● Listed entries:
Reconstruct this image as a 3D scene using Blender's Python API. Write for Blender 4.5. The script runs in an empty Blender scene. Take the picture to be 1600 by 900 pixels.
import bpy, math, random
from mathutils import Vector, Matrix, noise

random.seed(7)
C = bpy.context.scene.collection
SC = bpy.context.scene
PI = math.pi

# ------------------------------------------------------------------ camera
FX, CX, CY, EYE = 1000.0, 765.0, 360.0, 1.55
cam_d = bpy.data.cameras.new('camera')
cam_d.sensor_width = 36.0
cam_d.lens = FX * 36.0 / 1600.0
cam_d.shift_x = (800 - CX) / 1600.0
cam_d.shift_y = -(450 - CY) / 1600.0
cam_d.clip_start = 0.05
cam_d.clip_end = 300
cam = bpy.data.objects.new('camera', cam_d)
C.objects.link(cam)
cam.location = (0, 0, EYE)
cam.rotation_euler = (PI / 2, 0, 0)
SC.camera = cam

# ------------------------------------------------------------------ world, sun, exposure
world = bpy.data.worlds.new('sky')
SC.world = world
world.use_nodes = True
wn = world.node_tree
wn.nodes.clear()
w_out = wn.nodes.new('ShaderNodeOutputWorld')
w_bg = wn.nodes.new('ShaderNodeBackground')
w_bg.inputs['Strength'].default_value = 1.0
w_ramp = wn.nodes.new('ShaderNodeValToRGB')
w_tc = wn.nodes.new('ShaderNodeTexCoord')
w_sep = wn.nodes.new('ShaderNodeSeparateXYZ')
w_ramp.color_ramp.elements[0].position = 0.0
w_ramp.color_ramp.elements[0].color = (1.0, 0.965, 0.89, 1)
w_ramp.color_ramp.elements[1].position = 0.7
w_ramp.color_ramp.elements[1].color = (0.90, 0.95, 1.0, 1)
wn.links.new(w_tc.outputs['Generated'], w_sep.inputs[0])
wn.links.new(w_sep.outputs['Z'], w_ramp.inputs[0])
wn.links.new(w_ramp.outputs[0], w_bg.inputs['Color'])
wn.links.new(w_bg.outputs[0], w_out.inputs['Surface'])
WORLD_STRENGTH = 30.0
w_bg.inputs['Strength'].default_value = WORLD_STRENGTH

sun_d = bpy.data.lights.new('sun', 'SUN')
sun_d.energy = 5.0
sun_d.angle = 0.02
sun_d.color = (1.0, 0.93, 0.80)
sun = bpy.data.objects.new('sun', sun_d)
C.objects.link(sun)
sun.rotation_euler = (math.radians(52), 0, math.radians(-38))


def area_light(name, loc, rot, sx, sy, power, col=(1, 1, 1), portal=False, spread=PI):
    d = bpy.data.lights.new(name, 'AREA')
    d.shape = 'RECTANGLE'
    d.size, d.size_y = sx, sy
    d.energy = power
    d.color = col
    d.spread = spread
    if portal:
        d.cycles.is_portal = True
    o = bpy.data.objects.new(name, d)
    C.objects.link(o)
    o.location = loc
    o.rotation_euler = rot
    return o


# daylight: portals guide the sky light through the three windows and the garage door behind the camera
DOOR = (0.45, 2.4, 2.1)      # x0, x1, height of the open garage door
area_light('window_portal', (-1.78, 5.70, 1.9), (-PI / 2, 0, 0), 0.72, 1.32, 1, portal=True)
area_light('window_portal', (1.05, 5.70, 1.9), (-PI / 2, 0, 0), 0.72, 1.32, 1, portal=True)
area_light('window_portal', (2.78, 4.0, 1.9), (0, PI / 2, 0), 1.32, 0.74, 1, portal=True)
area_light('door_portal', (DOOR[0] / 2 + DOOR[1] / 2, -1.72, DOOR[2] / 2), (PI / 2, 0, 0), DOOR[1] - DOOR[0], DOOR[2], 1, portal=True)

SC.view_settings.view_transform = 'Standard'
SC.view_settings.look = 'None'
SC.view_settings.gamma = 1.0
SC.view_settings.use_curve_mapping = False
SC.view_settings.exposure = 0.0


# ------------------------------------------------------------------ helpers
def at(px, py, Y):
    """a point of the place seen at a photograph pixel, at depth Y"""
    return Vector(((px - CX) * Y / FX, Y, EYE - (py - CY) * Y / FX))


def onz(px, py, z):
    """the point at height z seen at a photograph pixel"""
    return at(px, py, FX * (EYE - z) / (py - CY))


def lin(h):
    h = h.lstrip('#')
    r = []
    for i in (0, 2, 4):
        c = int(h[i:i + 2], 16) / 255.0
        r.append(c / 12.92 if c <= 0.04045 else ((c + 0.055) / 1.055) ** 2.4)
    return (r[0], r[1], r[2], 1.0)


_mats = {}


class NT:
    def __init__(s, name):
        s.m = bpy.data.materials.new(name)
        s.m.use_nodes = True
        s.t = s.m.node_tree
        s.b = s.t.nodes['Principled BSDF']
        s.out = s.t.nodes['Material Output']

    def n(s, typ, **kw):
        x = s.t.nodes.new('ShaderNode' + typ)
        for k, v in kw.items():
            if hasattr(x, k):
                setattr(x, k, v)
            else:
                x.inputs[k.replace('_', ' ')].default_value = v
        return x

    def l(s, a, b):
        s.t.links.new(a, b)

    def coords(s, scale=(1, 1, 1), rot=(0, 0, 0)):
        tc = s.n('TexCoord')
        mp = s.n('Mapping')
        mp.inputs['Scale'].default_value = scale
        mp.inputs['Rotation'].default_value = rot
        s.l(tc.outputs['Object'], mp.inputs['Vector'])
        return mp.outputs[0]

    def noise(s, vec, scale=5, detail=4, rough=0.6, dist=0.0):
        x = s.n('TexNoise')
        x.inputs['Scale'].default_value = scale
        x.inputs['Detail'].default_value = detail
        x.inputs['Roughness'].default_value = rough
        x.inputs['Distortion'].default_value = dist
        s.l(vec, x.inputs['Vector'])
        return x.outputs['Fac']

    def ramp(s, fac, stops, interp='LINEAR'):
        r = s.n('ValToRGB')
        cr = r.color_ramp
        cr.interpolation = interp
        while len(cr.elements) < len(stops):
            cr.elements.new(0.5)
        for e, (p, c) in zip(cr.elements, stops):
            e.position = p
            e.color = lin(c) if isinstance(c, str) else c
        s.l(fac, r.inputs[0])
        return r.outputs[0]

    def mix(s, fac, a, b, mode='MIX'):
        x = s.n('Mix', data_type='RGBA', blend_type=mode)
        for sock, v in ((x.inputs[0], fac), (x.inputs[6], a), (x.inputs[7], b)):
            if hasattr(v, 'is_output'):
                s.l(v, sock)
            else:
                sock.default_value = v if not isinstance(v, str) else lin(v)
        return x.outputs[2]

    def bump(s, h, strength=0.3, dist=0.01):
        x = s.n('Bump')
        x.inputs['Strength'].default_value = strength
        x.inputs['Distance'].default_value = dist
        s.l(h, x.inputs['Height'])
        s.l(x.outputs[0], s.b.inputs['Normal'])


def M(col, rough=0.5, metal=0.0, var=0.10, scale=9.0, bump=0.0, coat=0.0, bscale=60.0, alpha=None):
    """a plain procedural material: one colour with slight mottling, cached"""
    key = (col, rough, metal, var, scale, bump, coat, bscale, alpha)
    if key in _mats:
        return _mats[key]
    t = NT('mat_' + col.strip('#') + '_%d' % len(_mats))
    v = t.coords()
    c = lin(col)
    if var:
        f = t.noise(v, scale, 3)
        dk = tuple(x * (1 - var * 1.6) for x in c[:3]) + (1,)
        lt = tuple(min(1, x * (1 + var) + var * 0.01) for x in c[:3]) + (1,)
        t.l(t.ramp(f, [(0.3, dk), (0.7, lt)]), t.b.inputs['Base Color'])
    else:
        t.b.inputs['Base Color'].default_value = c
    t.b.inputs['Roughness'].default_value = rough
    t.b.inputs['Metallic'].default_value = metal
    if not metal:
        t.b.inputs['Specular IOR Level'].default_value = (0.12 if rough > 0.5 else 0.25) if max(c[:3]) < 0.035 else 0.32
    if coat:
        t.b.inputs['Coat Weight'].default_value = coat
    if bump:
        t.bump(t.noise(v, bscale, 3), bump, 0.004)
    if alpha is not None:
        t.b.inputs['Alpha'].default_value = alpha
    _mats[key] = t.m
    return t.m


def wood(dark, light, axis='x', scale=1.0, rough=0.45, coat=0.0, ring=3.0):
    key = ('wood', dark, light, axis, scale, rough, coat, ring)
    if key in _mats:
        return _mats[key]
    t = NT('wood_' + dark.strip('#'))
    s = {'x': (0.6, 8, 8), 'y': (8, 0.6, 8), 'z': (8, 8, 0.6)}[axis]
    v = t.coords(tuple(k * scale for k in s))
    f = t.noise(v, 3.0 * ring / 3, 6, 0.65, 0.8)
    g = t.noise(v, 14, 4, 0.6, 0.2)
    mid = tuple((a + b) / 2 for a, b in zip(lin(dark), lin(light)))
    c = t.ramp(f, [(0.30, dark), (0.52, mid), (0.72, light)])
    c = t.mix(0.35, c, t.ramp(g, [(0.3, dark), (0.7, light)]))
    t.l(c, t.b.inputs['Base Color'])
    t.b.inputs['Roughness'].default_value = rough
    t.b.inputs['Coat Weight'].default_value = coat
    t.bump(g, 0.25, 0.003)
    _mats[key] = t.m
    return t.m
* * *
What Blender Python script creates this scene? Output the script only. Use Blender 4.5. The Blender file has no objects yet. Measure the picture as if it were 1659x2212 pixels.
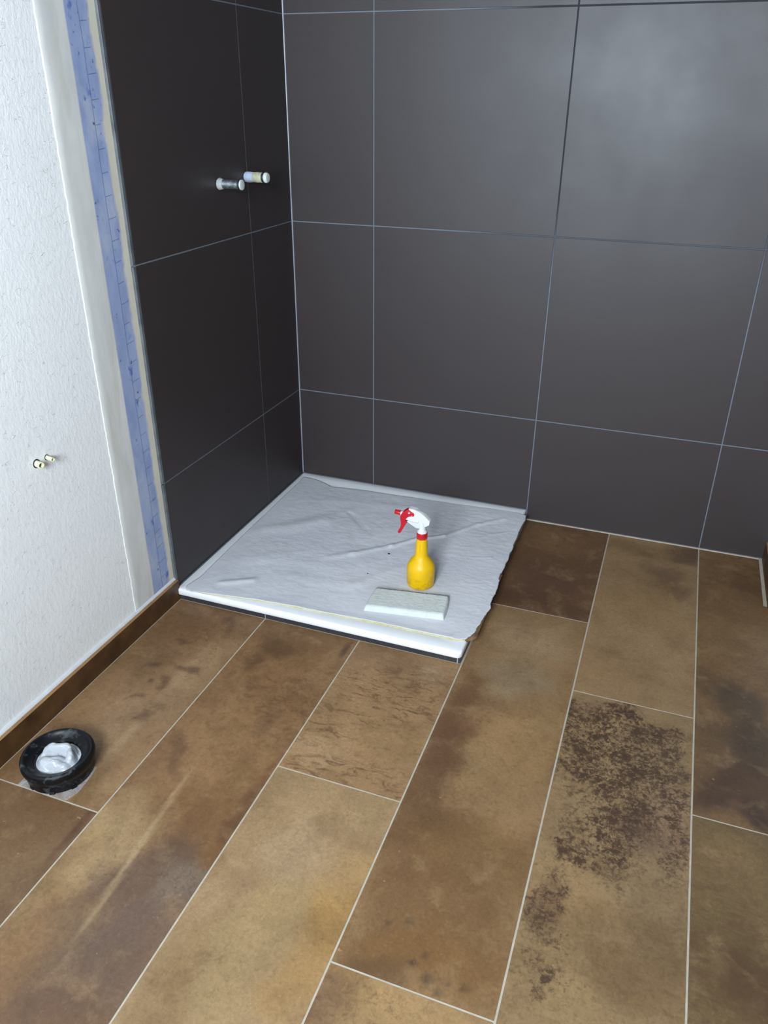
* * *
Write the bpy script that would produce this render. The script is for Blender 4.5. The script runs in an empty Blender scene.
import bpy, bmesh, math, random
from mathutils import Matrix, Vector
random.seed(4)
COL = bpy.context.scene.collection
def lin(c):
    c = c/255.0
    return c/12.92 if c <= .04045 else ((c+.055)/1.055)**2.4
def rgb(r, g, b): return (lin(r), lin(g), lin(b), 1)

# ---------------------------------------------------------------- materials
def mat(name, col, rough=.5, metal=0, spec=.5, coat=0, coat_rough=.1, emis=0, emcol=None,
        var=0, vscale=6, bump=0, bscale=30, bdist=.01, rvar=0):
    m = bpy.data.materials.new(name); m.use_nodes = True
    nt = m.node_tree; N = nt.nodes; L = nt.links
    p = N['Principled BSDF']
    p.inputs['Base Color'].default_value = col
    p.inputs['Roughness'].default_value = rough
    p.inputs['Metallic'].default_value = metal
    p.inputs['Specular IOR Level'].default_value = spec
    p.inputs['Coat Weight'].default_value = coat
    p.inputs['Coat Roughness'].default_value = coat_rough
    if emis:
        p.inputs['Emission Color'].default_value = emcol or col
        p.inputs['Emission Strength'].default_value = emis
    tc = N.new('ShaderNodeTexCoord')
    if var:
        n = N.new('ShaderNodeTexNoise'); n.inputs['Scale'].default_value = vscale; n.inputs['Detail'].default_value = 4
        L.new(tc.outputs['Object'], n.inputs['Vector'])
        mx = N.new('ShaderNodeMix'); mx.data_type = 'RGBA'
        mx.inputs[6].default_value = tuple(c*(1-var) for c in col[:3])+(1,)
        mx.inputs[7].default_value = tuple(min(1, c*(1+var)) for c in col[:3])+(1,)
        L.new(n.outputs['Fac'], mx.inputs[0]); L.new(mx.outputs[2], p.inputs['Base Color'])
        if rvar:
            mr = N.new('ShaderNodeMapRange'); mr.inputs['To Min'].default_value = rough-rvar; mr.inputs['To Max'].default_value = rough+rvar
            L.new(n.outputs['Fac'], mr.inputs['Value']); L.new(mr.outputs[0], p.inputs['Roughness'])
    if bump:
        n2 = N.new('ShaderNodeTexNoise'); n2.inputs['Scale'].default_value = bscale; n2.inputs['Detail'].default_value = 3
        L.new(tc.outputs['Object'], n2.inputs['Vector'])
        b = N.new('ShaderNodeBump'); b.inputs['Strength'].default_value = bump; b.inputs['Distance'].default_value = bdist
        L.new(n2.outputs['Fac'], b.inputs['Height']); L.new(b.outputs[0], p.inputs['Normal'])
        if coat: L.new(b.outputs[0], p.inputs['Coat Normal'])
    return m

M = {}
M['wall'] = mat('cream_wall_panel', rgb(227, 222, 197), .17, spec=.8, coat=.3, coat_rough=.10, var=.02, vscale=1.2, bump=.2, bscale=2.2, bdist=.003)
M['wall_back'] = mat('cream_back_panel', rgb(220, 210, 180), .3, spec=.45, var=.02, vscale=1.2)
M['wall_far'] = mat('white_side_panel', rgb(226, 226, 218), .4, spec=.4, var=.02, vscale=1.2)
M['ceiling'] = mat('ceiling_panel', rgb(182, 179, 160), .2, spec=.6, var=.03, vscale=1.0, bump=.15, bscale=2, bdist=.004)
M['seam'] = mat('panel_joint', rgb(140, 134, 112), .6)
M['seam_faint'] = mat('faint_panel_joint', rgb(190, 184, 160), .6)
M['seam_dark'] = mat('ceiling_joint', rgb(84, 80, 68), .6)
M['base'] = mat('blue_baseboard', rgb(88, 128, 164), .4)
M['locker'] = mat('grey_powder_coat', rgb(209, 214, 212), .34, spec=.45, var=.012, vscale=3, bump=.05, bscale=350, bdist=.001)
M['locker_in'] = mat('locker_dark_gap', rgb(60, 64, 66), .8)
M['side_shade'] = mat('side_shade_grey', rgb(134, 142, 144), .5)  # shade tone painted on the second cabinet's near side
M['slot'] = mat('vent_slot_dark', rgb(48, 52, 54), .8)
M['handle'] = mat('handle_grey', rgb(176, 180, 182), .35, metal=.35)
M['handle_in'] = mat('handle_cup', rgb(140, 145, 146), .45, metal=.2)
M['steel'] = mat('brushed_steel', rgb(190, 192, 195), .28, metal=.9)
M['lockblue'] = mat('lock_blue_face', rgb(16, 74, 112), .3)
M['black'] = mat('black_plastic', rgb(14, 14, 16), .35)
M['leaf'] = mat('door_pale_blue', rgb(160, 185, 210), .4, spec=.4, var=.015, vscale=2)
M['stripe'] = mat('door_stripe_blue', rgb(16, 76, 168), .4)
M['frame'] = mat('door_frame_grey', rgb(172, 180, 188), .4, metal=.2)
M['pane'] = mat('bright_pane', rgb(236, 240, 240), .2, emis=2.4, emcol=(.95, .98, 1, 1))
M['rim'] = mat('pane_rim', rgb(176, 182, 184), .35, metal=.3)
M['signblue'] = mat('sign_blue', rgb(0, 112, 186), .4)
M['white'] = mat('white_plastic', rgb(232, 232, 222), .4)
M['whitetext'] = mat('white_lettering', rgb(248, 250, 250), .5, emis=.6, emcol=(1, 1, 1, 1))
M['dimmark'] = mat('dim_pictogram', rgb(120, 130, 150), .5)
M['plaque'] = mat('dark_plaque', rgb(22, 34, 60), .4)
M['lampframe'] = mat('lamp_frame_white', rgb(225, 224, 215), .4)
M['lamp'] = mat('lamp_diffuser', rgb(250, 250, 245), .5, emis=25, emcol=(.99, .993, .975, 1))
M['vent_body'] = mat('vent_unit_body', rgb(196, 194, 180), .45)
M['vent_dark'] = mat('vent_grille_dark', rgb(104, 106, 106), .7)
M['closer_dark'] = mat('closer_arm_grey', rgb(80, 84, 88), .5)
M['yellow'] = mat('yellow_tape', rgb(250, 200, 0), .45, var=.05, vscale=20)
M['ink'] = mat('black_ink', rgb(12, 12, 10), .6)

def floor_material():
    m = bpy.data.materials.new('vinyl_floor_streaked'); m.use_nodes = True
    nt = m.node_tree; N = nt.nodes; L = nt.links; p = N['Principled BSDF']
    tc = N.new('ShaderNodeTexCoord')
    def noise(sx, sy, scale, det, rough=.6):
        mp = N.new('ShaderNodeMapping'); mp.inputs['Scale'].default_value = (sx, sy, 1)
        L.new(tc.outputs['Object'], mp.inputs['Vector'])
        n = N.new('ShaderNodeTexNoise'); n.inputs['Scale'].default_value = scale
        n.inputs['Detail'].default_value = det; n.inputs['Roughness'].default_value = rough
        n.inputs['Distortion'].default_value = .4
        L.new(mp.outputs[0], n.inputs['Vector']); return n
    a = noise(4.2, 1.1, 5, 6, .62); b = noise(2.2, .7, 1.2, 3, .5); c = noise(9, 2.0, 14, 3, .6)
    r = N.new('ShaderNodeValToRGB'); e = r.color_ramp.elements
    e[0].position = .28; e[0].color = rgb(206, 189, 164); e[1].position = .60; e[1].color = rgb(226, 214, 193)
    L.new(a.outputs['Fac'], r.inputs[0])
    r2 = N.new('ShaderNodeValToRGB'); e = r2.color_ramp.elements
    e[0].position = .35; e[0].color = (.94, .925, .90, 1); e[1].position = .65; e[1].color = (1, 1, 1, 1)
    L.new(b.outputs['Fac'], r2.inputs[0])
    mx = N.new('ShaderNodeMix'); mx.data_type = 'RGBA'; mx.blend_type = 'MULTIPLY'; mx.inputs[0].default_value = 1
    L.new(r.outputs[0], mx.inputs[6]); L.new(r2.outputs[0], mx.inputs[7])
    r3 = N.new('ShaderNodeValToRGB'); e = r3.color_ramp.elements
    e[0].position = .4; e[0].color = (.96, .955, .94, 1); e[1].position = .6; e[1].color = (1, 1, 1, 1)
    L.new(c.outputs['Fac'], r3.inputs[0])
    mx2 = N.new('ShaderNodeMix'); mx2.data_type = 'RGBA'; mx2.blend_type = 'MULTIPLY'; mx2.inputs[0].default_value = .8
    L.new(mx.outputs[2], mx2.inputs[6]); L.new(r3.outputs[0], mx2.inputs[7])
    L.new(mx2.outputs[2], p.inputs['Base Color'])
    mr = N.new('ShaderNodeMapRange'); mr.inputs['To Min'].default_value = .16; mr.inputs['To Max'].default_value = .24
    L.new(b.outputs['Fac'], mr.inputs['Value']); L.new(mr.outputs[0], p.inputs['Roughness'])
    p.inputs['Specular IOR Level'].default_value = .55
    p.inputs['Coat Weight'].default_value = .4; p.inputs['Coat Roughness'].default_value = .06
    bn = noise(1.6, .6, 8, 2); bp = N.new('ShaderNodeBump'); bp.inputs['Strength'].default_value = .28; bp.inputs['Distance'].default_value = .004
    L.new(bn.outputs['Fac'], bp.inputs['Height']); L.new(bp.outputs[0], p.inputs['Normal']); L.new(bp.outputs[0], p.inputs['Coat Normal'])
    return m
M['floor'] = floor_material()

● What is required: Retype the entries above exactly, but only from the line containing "Reconstruct this image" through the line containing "from mathutils import Vector, Matrix, noise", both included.

● Correct response:
Reconstruct this image as a 3D scene using Blender's Python API. Write for Blender 4.5. The script runs in an empty Blender scene. Take the picture to be 1600 by 900 pixels.
import bpy, math, random
from mathutils import Vector, Matrix, noise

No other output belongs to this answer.